[Begin]

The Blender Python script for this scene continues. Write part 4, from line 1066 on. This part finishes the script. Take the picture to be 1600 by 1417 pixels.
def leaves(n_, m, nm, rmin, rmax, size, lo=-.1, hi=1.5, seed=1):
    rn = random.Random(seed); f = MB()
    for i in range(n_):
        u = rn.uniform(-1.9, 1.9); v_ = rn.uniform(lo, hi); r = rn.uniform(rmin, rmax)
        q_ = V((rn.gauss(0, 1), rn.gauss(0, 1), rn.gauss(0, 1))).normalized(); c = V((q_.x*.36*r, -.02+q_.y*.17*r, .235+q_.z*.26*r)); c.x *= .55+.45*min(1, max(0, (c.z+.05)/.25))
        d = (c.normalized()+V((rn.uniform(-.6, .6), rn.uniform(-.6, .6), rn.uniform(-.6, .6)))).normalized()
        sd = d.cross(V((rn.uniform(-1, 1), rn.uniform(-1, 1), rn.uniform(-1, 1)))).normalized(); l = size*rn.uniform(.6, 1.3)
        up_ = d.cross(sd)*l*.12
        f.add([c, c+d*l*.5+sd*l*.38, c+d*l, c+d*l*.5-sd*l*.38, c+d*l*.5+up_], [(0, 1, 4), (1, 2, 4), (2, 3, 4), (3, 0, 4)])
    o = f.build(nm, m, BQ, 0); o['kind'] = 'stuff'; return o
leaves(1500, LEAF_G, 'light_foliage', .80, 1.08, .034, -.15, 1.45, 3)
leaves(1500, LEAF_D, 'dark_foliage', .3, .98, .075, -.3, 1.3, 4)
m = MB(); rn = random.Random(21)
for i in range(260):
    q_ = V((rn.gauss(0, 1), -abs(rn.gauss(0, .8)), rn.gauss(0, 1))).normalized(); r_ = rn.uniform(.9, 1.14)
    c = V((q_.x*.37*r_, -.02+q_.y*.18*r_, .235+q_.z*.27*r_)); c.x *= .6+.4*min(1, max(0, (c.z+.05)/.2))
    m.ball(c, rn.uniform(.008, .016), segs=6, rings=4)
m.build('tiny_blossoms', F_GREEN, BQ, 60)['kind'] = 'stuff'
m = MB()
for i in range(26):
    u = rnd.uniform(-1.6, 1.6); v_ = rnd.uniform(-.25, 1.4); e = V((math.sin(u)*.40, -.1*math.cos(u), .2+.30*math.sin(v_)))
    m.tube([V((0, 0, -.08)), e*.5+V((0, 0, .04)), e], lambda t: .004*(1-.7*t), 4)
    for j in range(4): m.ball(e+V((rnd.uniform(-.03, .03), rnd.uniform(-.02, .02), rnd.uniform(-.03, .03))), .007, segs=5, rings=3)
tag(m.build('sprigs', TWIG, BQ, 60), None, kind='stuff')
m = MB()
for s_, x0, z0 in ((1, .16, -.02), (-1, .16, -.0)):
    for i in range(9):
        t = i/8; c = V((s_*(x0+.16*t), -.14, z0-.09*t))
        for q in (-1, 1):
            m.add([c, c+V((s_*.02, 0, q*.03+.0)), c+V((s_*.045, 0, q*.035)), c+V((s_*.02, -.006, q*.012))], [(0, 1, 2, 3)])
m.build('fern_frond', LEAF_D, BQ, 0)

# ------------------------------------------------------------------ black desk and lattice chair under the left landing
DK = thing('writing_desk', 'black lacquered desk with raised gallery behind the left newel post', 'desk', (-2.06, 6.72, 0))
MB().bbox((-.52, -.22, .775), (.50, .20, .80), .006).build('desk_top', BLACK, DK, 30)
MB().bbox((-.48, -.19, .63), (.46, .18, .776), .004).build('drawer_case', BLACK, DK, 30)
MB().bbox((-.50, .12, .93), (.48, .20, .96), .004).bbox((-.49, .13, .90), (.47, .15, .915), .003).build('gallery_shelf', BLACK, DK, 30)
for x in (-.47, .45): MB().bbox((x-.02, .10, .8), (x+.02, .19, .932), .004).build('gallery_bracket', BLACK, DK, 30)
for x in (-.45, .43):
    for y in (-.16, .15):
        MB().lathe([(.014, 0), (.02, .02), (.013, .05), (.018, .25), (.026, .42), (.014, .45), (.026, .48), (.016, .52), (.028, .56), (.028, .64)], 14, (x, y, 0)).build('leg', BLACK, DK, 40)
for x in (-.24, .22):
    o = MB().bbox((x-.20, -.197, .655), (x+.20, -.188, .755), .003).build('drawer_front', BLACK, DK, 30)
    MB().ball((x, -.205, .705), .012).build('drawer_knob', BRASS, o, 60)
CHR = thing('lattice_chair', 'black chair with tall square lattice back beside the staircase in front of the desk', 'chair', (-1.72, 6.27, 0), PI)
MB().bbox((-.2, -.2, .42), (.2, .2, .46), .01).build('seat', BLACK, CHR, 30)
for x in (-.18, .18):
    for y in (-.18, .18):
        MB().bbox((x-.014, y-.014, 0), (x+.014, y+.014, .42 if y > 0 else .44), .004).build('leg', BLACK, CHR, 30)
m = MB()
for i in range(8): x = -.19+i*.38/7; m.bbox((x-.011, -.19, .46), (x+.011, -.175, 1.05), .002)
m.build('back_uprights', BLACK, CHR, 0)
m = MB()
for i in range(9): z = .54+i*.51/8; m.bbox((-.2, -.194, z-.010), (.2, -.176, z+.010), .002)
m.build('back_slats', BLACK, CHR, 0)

[End]

What the task requires:
Return all of the data precisely as it appears.

Response to the task:
The Blender Python script for this scene continues. Write part 4, from line 1066 on. This part finishes the script. Take the picture to be 1600 by 1417 pixels.
def leaves(n_, m, nm, rmin, rmax, size, lo=-.1, hi=1.5, seed=1):
    rn = random.Random(seed); f = MB()
    for i in range(n_):
        u = rn.uniform(-1.9, 1.9); v_ = rn.uniform(lo, hi); r = rn.uniform(rmin, rmax)
        q_ = V((rn.gauss(0, 1), rn.gauss(0, 1), rn.gauss(0, 1))).normalized(); c = V((q_.x*.36*r, -.02+q_.y*.17*r, .235+q_.z*.26*r)); c.x *= .55+.45*min(1, max(0, (c.z+.05)/.25))
        d = (c.normalized()+V((rn.uniform(-.6, .6), rn.uniform(-.6, .6), rn.uniform(-.6, .6)))).normalized()
        sd = d.cross(V((rn.uniform(-1, 1), rn.uniform(-1, 1), rn.uniform(-1, 1)))).normalized(); l = size*rn.uniform(.6, 1.3)
        up_ = d.cross(sd)*l*.12
        f.add([c, c+d*l*.5+sd*l*.38, c+d*l, c+d*l*.5-sd*l*.38, c+d*l*.5+up_], [(0, 1, 4), (1, 2, 4), (2, 3, 4), (3, 0, 4)])
    o = f.build(nm, m, BQ, 0); o['kind'] = 'stuff'; return o
leaves(1500, LEAF_G, 'light_foliage', .80, 1.08, .034, -.15, 1.45, 3)
leaves(1500, LEAF_D, 'dark_foliage', .3, .98, .075, -.3, 1.3, 4)
m = MB(); rn = random.Random(21)
for i in range(260):
    q_ = V((rn.gauss(0, 1), -abs(rn.gauss(0, .8)), rn.gauss(0, 1))).normalized(); r_ = rn.uniform(.9, 1.14)
    c = V((q_.x*.37*r_, -.02+q_.y*.18*r_, .235+q_.z*.27*r_)); c.x *= .6+.4*min(1, max(0, (c.z+.05)/.2))
    m.ball(c, rn.uniform(.008, .016), segs=6, rings=4)
m.build('tiny_blossoms', F_GREEN, BQ, 60)['kind'] = 'stuff'
m = MB()
for i in range(26):
    u = rnd.uniform(-1.6, 1.6); v_ = rnd.uniform(-.25, 1.4); e = V((math.sin(u)*.40, -.1*math.cos(u), .2+.30*math.sin(v_)))
    m.tube([V((0, 0, -.08)), e*.5+V((0, 0, .04)), e], lambda t: .004*(1-.7*t), 4)
    for j in range(4): m.ball(e+V((rnd.uniform(-.03, .03), rnd.uniform(-.02, .02), rnd.uniform(-.03, .03))), .007, segs=5, rings=3)
tag(m.build('sprigs', TWIG, BQ, 60), None, kind='stuff')
m = MB()
for s_, x0, z0 in ((1, .16, -.02), (-1, .16, -.0)):
    for i in range(9):
        t = i/8; c = V((s_*(x0+.16*t), -.14, z0-.09*t))
        for q in (-1, 1):
            m.add([c, c+V((s_*.02, 0, q*.03+.0)), c+V((s_*.045, 0, q*.035)), c+V((s_*.02, -.006, q*.012))], [(0, 1, 2, 3)])
m.build('fern_frond', LEAF_D, BQ, 0)

# ------------------------------------------------------------------ black desk and lattice chair under the left landing
DK = thing('writing_desk', 'black lacquered desk with raised gallery behind the left newel post', 'desk', (-2.06, 6.72, 0))
MB().bbox((-.52, -.22, .775), (.50, .20, .80), .006).build('desk_top', BLACK, DK, 30)
MB().bbox((-.48, -.19, .63), (.46, .18, .776), .004).build('drawer_case', BLACK, DK, 30)
MB().bbox((-.50, .12, .93), (.48, .20, .96), .004).bbox((-.49, .13, .90), (.47, .15, .915), .003).build('gallery_shelf', BLACK, DK, 30)
for x in (-.47, .45): MB().bbox((x-.02, .10, .8), (x+.02, .19, .932), .004).build('gallery_bracket', BLACK, DK, 30)
for x in (-.45, .43):
    for y in (-.16, .15):
        MB().lathe([(.014, 0), (.02, .02), (.013, .05), (.018, .25), (.026, .42), (.014, .45), (.026, .48), (.016, .52), (.028, .56), (.028, .64)], 14, (x, y, 0)).build('leg', BLACK, DK, 40)
for x in (-.24, .22):
    o = MB().bbox((x-.20, -.197, .655), (x+.20, -.188, .755), .003).build('drawer_front', BLACK, DK, 30)
    MB().ball((x, -.205, .705), .012).build('drawer_knob', BRASS, o, 60)
CHR = thing('lattice_chair', 'black chair with tall square lattice back beside the staircase in front of the desk', 'chair', (-1.72, 6.27, 0), PI)
MB().bbox((-.2, -.2, .42), (.2, .2, .46), .01).build('seat', BLACK, CHR, 30)
for x in (-.18, .18):
    for y in (-.18, .18):
        MB().bbox((x-.014, y-.014, 0), (x+.014, y+.014, .42 if y > 0 else .44), .004).build('leg', BLACK, CHR, 30)
m = MB()
for i in range(8): x = -.19+i*.38/7; m.bbox((x-.011, -.19, .46), (x+.011, -.175, 1.05), .002)
m.build('back_uprights', BLACK, CHR, 0)
m = MB()
for i in range(9): z = .54+i*.51/8; m.bbox((-.2, -.194, z-.010), (.2, -.176, z+.010), .002)
m.build('back_slats', BLACK, CHR, 0)